Perfectly true that entropy gets us in the end as we age, as the system breaks down and cannot sustain itself any longer. Although if we could fix those systems, there's no reason in principle we couldn't halt aging entirely.
I took it as capital-L Life is moving from high to low. As evolution continues Life seems to evolve ever higher -> lower/more-ordered organisms (as more complex organisms depend on the systems created by simpler organisms prior to themselves).
I am slightly blending the concept of entropy and complexity. But "ordered complexity" is how I imagine it.
I don’t think entropy ever moves from high to low overall, it only ever distills some local low out of an higher entropy area, and in doing so, the overall entropy increases.
It works a bit like air conditioning: yeah, you can make one room cold, but only by making more heat outside the room. The overall temperature of the system increases.
This sounds sort of like the "if a tree falls in a forest and no one hears it, did it make a sound".
if time passes and there's no observable difference, did it pass? I guess it makes no meaningful difference, but it's not really answering the underlying question of if some variable is advancing or not.

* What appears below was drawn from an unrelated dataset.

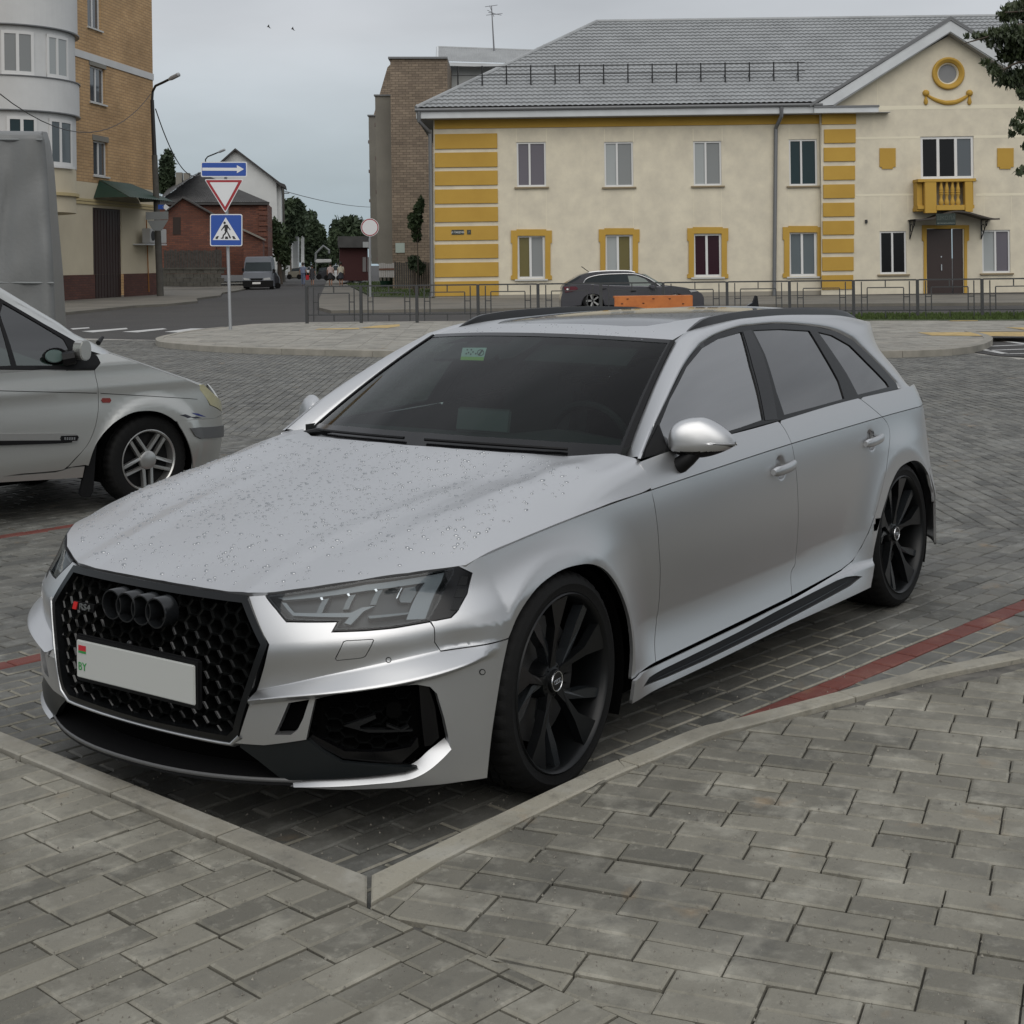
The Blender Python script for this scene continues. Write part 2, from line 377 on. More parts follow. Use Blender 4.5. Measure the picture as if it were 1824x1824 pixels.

If nobody logs in to a multiplayer game, does the game world still exist?
Sure there are files sitting on a server somewhere waiting to be read when the first user logs in, there may even be a physics engine polling abstract data structures for updates, but the game world doesn't render without players present with their computers bringing all this data into a coherent structure.
Also, for an extra existential kick, realize that it renders /independently/ in the GPU/CPU/RAM of each player's computer.
I remember the book "Now - Physics of Time" by Richard Muller (a Berkley physics professor) touching on the subject of entropy linked to time, but I never got to finish the book and sadly I can't provide more insight.
And potentially leads to things like Boltzmann Brains, given enough time! Quantum fluctuations can still create wildly improbable things, even if only briefly.
If everything is massless, everything travels at the speed of light, and nothing experiences any time (photons travel null geodesics with zero spacetime interval).
This is required to make Penrose's end state Conformal i.e. scale invariant, so that it can arbitrarily Cycle to a small scale to make a new Bing Bang Cosmology (CCC).